The rhetoric surrounding the upcoming release of windoze vista isn’t even a departure from microsoft’s past practice of disinformation and forward-looking promises–which usually go significantly unfulfilled on a number of counts. The ‘rah-rah’ ad copy regarding vista is designed to make you expect the perfect windoze experience, and delay a move to something else that works better on the AMD/Intel platform. It largely works quite well on people who aren’t used to things like freedom and exercising one’s freedom to select what is most apropriate for the individual from a range of possible choices; but, this time, things are just a bit different.

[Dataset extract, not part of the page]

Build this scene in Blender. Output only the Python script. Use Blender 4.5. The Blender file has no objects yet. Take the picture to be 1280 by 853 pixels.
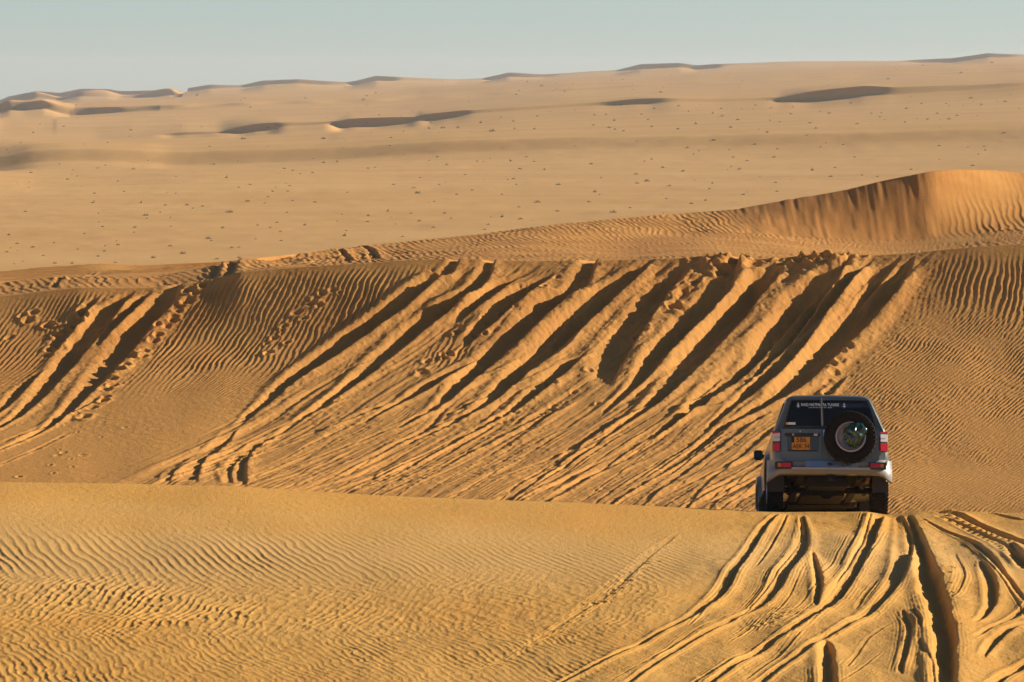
import bpy, bmesh, math, random
import numpy as np
from mathutils import Vector, Matrix

# ------------------------------------------------------------------ basics
SC = bpy.context.scene
COL = SC.collection
R = math.radians
F = 6089.0            # focal length in photo pixels (photo is 1280 wide)
HV = 95.0             # picture row of eye level
SUN_E, SUN_B = R(18.5), R(8.0)      # elevation, swing beyond pure right
SDIR = np.array([math.cos(SUN_B) * math.cos(SUN_E), math.sin(SUN_B) * math.cos(SUN_E), math.sin(SUN_E)])

def tag(o, label=None, cat=None, group=None, kind=None):
    if label: o['label'] = label
    if cat: o['category'] = cat
    if group: o['group'] = group
    if kind: o['kind'] = kind
    return o

# ------------------------------------------------------------------ noise
def _h(ix, iy, s):
    n = (ix.astype(np.int64) * 374761393 + iy.astype(np.int64) * 668265263 + s * 1442695041) & 0x7fffffff
    n = ((n ^ (n >> 13)) * 1274126177) & 0x7fffffff
    n = (n ^ (n >> 16)) & 0xffff
    return n.astype(np.float32) / 32767.5 - 1.0
def vn(x, y, s=0):
    fx = np.floor(x); fy = np.floor(y)
    a = (x - fx).astype(np.float32); b = (y - fy).astype(np.float32)
    a = a * a * a * (a * (a * 6 - 15) + 10); b = b * b * b * (b * (b * 6 - 15) + 10)
    ix = fx.astype(np.int64); iy = fy.astype(np.int64)
    v00 = _h(ix, iy, s); v10 = _h(ix + 1, iy, s); v01 = _h(ix, iy + 1, s); v11 = _h(ix + 1, iy + 1, s)
    return (v00 * (1 - a) + v10 * a) * (1 - b) + (v01 * (1 - a) + v11 * a) * b
def fbm(x, y, s=0, o=3):
    r = 0; a = 1.0
    for k in range(o):
        r = r + a * vn(x * 2 ** k + 17.3 * k, y * 2 ** k - 9.1 * k, s + k); a *= 0.5
    return r
def sst(a, b, x):
    t = np.clip((x - a) / (b - a), 0, 1); return t * t * (3 - 2 * t)

# ------------------------------------------------------------------ desert sheet
# The ground is one sheet laid out along its own crest and foot lines. Each line: distance Y(u) and height
# (given as a sight angle V(u), or as a height z) over bearing u; rows between two lines follow both.
UG = np.arange(-9000, 10281, 2.0)
def L(*p, sm=9):
    us = [a for a, _ in p]; vs = [b for _, b in p]
    v = np.interp(UG, us, vs)
    if sm > 1:
        k = np.hanning(sm + 2)[1:-1]; k /= k.sum()
        v = np.convolve(np.pad(v, sm, mode='edge'), k, mode='same')[sm:-sm]
    return lambda u: np.interp(u, UG, v)
def K(v): return lambda u: np.full_like(u, v)
def ev(f, u): return f(u)

crest1_v = L((-200, 601), (0, 603), (200, 606), (400, 615), (600, 625), (800, 632), (950, 639), (985, 640), (1020, 640), (1060, 641), (1085, 641), (1112, 646), (1140, 642), (1165, 640), (1280, 642), (1500, 644), sm=15)
crest1_y = L((0, 74), (600, 75.5), (900, 76.4), (1280, 76.8), sm=61)
slip_v = L((-200, 382), (0, 370), (100, 360), (200, 361), (260, 352), (300, 341), (400, 333), (500, 326), (580, 324), (640, 326), (760, 326), (850, 323), (890, 318), (925, 318), (945, 324), (975, 323), (1010, 318), (1040, 316), (1090, 320), (1150, 316), (1220, 309), (1280, 306), (1500, 298), sm=7)
dune2_v = L((-200, 352), (0, 346), (100, 337), (200, 331), (270, 328), (320, 323), (350, 320), (420, 312), (470, 306), (540, 299), (600, 293), (700, 280), (800, 271), (850, 267), (920, 262), (1000, 248), (1060, 237), (1100, 227), (1165, 214), (1200, 212), (1240, 213), (1280, 216), (1500, 225), sm=9)
dune2_y = L((0, 160), (320, 161), (470, 170), (850, 185), (1165, 184.5), (1280, 189), sm=31)
d2foot_v = L((0, 349), (270, 338), (320, 340), (470, 322), (600, 308), (700, 303), (800, 300), (850, 292), (950, 293), (1050, 300), (1120, 303), (1180, 298), (1280, 286), (1500, 285), sm=81)
d2foot_y = L((0, 155), (320, 156), (470, 161), (700, 168), (850, 176), (1000, 179), (1120, 180), (1280, 181), (1500, 183), sm=31)
ridge_v = L((-200, 172), (0, 171), (120, 172), (208, 167), (230, 165), (276, 164.5), (300, 158), (322, 154), (345, 152), (380, 152), (422, 151), (440, 148), (480, 147), (522, 146), (530, 143), (560, 140), (580, 138), (600, 137), (640, 134), (700, 131), (750, 128), (800, 123), (830, 122), (900, 123), (975, 121), (1010, 114), (1050, 110), (1080, 108), (1120, 110), (1200, 108), (1280, 104), (1500, 100), sm=11)
ridge_h = L((-200, 1), (200, 0), (215, 3), (250, 2), (272, 0), (280, 1), (300, 8), (340, 9), (352, 4), (415, 2), (422, 10), (470, 11), (515, 7), (523, 1), (530, 9), (570, 7), (590, 4), (700, 3), (745, 3), (765, 5), (810, 7), (840, 4), (960, 3), (985, 6), (1010, 13), (1060, 13), (1110, 9), (1200, 6), (1280, 4), sm=15)
ridge_y = L((0, 1860), (208, 1850), (275, 1835), (345, 1808), (415, 1800), (515, 1762), (530, 1762), (590, 1742), (745, 1735), (840, 1712), (960, 1705), (1010, 1690), (1110, 1650), (1280, 1640), sm=25)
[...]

In general, windoze users’ instant objection to moving away from the microsoft play pen has been one of not being able to parse the many choices of Linux distributions available to them, selecting that flavor which best serves their own needs. (Interestingly enough, I observed a similar pattern of behavior in response to new-found freedoms in inmigrants from the former Soviet-Bloc nations to the United States. Too many choices, and nobody to tell them what is ‘best’ for them.)
windoze vista is now being heralded as the newest answer to all the problems of windoze users (how many times has this been now…about a hundred?), and it now comes in something on the order of six versions, according to BBCNews. Take a look:
- windoze vista Versions
- Vista Ultimate
- Vista Enterprise
- Vista Business
- Vista Home Premium
- Vista Home Basic
- Vista Starter
So…which one is right for you? Guess what? The biggest complaint about all of the wonderful, forward-looking announcements regarding the panacea called vista is that there are simply too many choices for current windoze users.
HUH??????
It isn’t like there are some-three hundred versions to choose from, people! There are–so far–only 6, count ‘em [one, two, three, four, five, six], choices; and it’s likely that none of them offer you exactly what you want. You will, of course, have to wait to find out just how much of your hard-earned cash microsoft is going to cheat you out of for what promises to be six different flavors of the same-old, worthless garbage. With NO WARRANTY (as always).
That’s right, folks. microsoft has (and has had for a very long time) a warranty statement that basically says that you have no rights, no guarantees, no warranty, no legal recourse against them if their software is junk. Don’t believe me? Read microsoft’s plethora of EULAs sometime, and run the verbage by a lawyer. Why, then, do they decry the fact that, logically, FLOSS offers you no warranty on what you can download and install on your computer for free?